Python List & for-each access (Find/Replace in built-in list)

Question

I originally thought Python was a pure pass-by-reference language.

Coming from C/C++ I can't help but think about memory management, and it's hard to put it out of my head. So I'm trying to think of it from a Java perspective and think of everything but primitives as a pass by reference.

Problem: I have a list, containing a bunch of instances of a user defined class.

If I use the for-each syntax, ie.:

for member in my_list:     print(member.str); 

Is member the equivalent of an actual reference to the object?

Is it the equivalent of doing:

i = 0 while i < len(my_list):     print(my_list[i])     i += 1 

I think it's NOT, because when I'm looking to do a replace, it doesn't work, that is, this doesn't work:

for member in my_list:     if member == some_other_obj:         member = some_other_obj 

A simple find and replace in a list. Can that be done in a for-each loop, if so, how? Else, do I simply have to use the random access syntax (square brackets), or will NEITHER work and I need to remove the entry, and insert a new one? I.e.:

i = 0 for member in my_list:    if member == some_other_obj:       my_list.remove(i)       my_list.insert(i, member)    i += 1 

Answer 1

Answering this has been good, as the comments have led to an improvement in my own understanding of Python variables.

As noted in the comments, when you loop over a list with something like for member in my_list the member variable is bound to each successive list element. However, re-assigning that variable within the loop doesn't directly affect the list itself. For example, this code won't change the list:

my_list = [1,2,3] for member in my_list:     member = 42 print my_list 

Output:

[1, 2, 3]

If you want to change a list containing immutable types, you need to do something like:

my_list = [1,2,3] for ndx, member in enumerate(my_list):     my_list[ndx] += 42 print my_list 

Output:

[43, 44, 45]

If your list contains mutable objects, you can modify the current member object directly:

class C:     def __init__(self, n):         self.num = n     def __repr__(self):         return str(self.num)  my_list = [C(i) for i in xrange(3)] for member in my_list:     member.num += 42 print my_list 

[42, 43, 44]

Note that you are still not changing the list, simply modifying the objects in the list.

You might benefit from reading Naming and Binding.

Answer 2

Python is not Java, nor C/C++ -- you need to stop thinking that way to really utilize the power of Python.
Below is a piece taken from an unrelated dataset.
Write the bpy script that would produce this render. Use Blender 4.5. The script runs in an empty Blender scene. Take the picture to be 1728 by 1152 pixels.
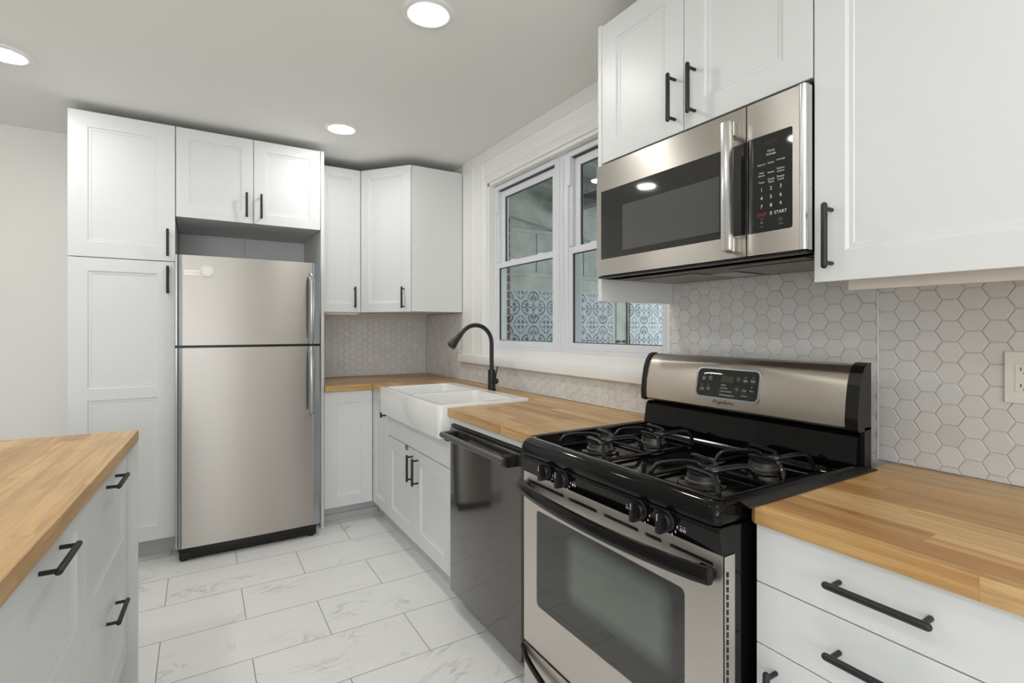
import bpy, bmesh, math, random
from mathutils import Vector, Matrix
random.seed(7)
R = math.radians
C = bpy.context.scene.collection
SC = bpy.context.scene

# ---------------------------------------------------------------- camera
cam = bpy.data.cameras.new('camera'); camo = bpy.data.objects.new('camera', cam); C.objects.link(camo)
cam.sensor_width = 36; cam.lens = 861/1728*36; cam.shift_x = 0; cam.shift_y = -(576-555.7)/1728
cam.clip_start = .02
camo.location = (0, 0, 1.28); camo.rotation_euler = (R(90), 0, R(-31.46))
SC.camera = camo
# ---------------------------------------------------------------- exposure, world
SC.view_settings.view_transform = 'Standard'; SC.view_settings.look = 'None'
SC.view_settings.gamma = 1; SC.view_settings.use_curve_mapping = False
SC.view_settings.exposure = 0.26
w = bpy.data.worlds.new('sky'); SC.world = w; w.use_nodes = True
w.node_tree.nodes['Background'].inputs[0].default_value = (.95, .98, 1, 1)
w.node_tree.nodes['Background'].inputs[1].default_value = 3.9
LAMP = 95.0      # radiance of the ceiling lamp lenses
CEIL = 2.47
def portal(loc, rot, sx, sy):
    l = bpy.data.lights.new('sky_portal', 'AREA'); l.shape = 'RECTANGLE'; l.size = sx; l.size_y = sy
    l.cycles.is_portal = True
    o = bpy.data.objects.new('sky_portal', l); C.objects.link(o); o.location = loc; o.rotation_euler = rot
portal((-1.3, -3.28, 1.4), (R(90), 0, 0), 3.1, 1.6)       # unseen opening added behind the camera for fill daylight, light travels +y
portal((5.25, 2.1, 1.35), (R(90), 0, R(90)), 3.4, 1.5)     # unseen porch side, left open to give it daylight

XW, YB, XF, XC, YP = 1.637, 4.068, 1.0, .985, 3.443

# ---------------------------------------------------------------- materials
def mat(name, col, rough=.5, metal=0, spec=.5, **kw):
    m = bpy.data.materials.new(name); m.use_nodes = True
    b = m.node_tree.nodes['Principled BSDF']
    b.inputs['Base Color'].default_value = (*col, 1); b.inputs['Roughness'].default_value = rough
    b.inputs['Metallic'].default_value = metal; b.inputs['Specular IOR Level'].default_value = spec
    for k, v in kw.items():
        b.inputs[k.replace('_', ' ')].default_value = v
    return m
def srgb(*c):
    return tuple(((v/255)/12.92 if v/255 <= .04045 else ((v/255+.055)/1.055)**2.4) for v in c)
class G:
    """tiny node-graph helper"""
    def __init__(s, m): s.t = m.node_tree; s.n = s.t.nodes; s.b = s.n['Principled BSDF']
    def lk(s, a, b): s.t.links.new(a, b)
    def node(s, typ, ins=None, **props):
        n = s.n.new(typ)
        for k, v in props.items(): setattr(n, k, v)
        for k, v in (ins or {}).items(): s.put(n.inputs[k], v)
        return n
    def put(s, inp, v):
        if hasattr(v, 'is_linked'): s.lk(v, inp)
        else: inp.default_value = v
    def m(s, op, a, b=0.0, c=0.0):
        n = s.n.new('ShaderNodeMath'); n.operation = op
        for i, v in enumerate((a, b, c)):
            if i < len(n.inputs): s.put(n.inputs[i], v)
        return n.outputs[0]
    def obj(s): return s.n.new('ShaderNodeTexCoord').outputs['Object']
    def sep(s, v): n = s.n.new('ShaderNodeSeparateXYZ'); s.lk(v, n.inputs[0]); return n.outputs
    def comb(s, x=0., y=0., z=0.):
        n = s.n.new('ShaderNodeCombineXYZ')
        for i, v in enumerate((x, y, z)): s.put(n.inputs[i], v)
        return n.outputs[0]
    def ramp(s, f, stops, interp='LINEAR'):
        n = s.n.new('ShaderNodeValToRGB'); s.lk(f, n.inputs[0]); e = n.color_ramp.elements; n.color_ramp.interpolation = interp
        while len(e) < len(stops): e.new(.5)
        for i, (p, c) in enumerate(stops): e[i].position = p; e[i].color = (*c, 1)
        return n.outputs[0]
    def mix(s, f, a, b, bt='MIX'):
        n = s.n.new('ShaderNodeMix'); n.data_type = 'RGBA'; n.blend_type = bt
        s.put(n.inputs[0], f)
        for i, v in ((6, a), (7, b)):
            s.put(n.inputs[i], (*v, 1) if isinstance(v, tuple) and len(v) == 3 else v)
        return n.outputs[2]
    def noise(s, v, scale, detail=3, rough=.5, dist=0):
        n = s.node('ShaderNodeTexNoise', {'Scale': scale, 'Detail': detail, 'Roughness': rough, 'Distortion': dist}); s.lk(v, n.inputs['Vector']); return n.outputs[0]
    def bump(s, h, strength=.3, dist=.002):
        n = s.node('ShaderNodeBump', {'Strength': strength, 'Distance': dist}); s.lk(h, n.inputs['Height']); s.lk(n.outputs[0], s.b.inputs['Normal'])

M = {}
M['cab'] = mat('white_lacquer', srgb(225, 227, 227), .4)
g = G(M['cab']); g.bump(g.noise(g.obj(), 60, 3), .04, .0006)
M['cabside'] = mat('white_foil', srgb(228, 229, 228), .45)
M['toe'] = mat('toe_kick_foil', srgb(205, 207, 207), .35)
M['beige'] = mat('cabinet_underside', srgb(222, 214, 204), .55)
M['wall'] = mat('wall_paint', srgb(240, 238, 233), .6)
g = G(M['wall']); g.bump(g.noise(g.obj(), 90, 4), .06, .001)
M['ceil'] = mat('ceiling_paint', srgb(247, 247, 244), .7)
g = G(M['ceil']); g.bump(g.noise(g.obj(), 3.0, 3), .25, .004)
M['trim'] = mat('trim_gloss_paint', srgb(245, 245, 243), .3)
g = G(M['trim']); g.bump(g.noise(g.obj(), 22, 3), .2, .001)
M['vinyl'] = mat('window_vinyl', srgb(232, 235, 240), .35)
M['gasket'] = mat('dark_gasket', (.05, .055, .06), .6)
M['black'] = mat('matte_black_metal', (.012, .012, .013), .42)
M['bplastic'] = mat('black_plastic', (.009, .0085, .0085), .28, spec=.35)
M['enamel'] = mat('black_enamel', (.0035, .003, .0028), .08, spec=.24)
M['bglass'] = mat('black_glass', (.008, .008, .008), .03, spec=.6)
M['iron'] = mat('glossy_cast_iron', (.010, .010, .012), .2, spec=.5)
M['alu'] = mat('burner_aluminium', (.36, .34, .31), .38, metal=1)
M['cap'] = mat('burner_cap', (.02, .02, .022), .3)
M['ceramic'] = mat('white_ceramic', srgb(240, 240, 238), .08, spec=.6)
M['chrome'] = mat('polished_steel', (.66, .66, .66), .24, metal=1)
M['ink'] = mat('white_print', srgb(225, 225, 225), .6)
M['inkgrey'] = mat('grey_print', srgb(120, 120, 120), .6)
M['inkred'] = mat('red_print', srgb(190, 40, 35), .6)
M['inkblack'] = mat('black_print', (.02, .02, .02), .5)
M['lcd'] = mat('dim_display', srgb(52, 58, 34), .3)
M['plate'] = mat('outlet_plastic', srgb(236, 235, 230), .25)
M['slot'] = mat('outlet_slot', (.02, .02, .02), .6)
M['grout'] = mat('grout', srgb(214, 207, 196), .8)
M['darksteel'] = mat('dark_appliance_paint', (.05, .05, .05), .5)

def steel(name, col, rough, aniso, axis='Z', streak=(2, 2, 240)):
    m = mat(name, col, rough, metal=1); g = G(m)
    g.b.inputs['Anisotropic'].default_value = aniso; g.b.inputs['Anisotropic Rotation'].default_value = .25
    t = g.node('ShaderNodeTangent', direction_type='RADIAL', axis=axis); g.lk(t.outputs[0], g.b.inputs['Tangent'])
    mp = g.node('ShaderNodeMapping', {'Scale': streak}); g.lk(g.obj(), mp.inputs[0])
    f = g.noise(mp.outputs[0], 1.0, 4, .6)
    g.lk(g.mix(f, tuple(c*.93 for c in col), tuple(min(1, c*1.05) for c in col)), g.b.inputs['Base Color'])
    g.lk(g.m('MULTIPLY_ADD', f, .06, rough-.03), g.b.inputs['Roughness'])
    return m
M['steel'] = steel('brushed_stainless', (.56, .53, .49), .32, .9)
M['steelf'] = steel('brushed_stainless_fridge', (.43, .405, .375), .34, .85)
M['steelr'] = steel('brushed_stainless_range', (.70, .655, .61), .34, .8)
M['steelbg'] = steel('brushed_stainless_backguard', (.58, .53, .465), .34, .8)
M['silver'] = mat('silver_trim', (.42, .43, .43), .25, metal=.9)
M['bss'] = mat('black_stainless', (.17, .16, .155), .1, metal=.85)
M['bssr'] = mat('black_stainless_bar', (.17, .165, .16), .28, metal=.9)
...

Python does not have pass-by-value, nor pass-by-reference, but instead uses pass-by-name (or pass-by-object) -- in other words, nearly everything is bound to a name that you can then use (the two obvious exceptions being tuple- and list-indexing).

When you do spam = "green", you have bound the name spam to the string object "green"; if you then do eggs = spam you have not copied anything, you have not made reference pointers; you have simply bound another name, eggs, to the same object ("green" in this case). If you then bind spam to something else (spam = 3.14159) eggs will still be bound to "green".

When a for-loop executes, it takes the name you give it, and binds it in turn to each object in the iterable while running the loop; when you call a function, it takes the names in the function header and binds them to the arguments passed; reassigning a name is actually rebinding a name (it can take a while to absorb this -- it did for me, anyway).

With for-loops utilizing lists, there are two basic ways to assign back to the list:

for i, item in enumerate(some_list):     some_list[i] = process(item) 

or

new_list = [] for item in some_list:     new_list.append(process(item)) some_list[:] = new_list 

Notice the [:] on that last some_list -- it is causing a mutation of some_list's elements (setting the entire thing to new_list's elements) instead of rebinding the name some_list to new_list. Is this important? It depends! If you have other names besides some_list bound to the same list object, and you want them to see the updates, then you need to use the slicing method; if you don't, or if you do not want them to see the updates, then rebind -- some_list = new_list.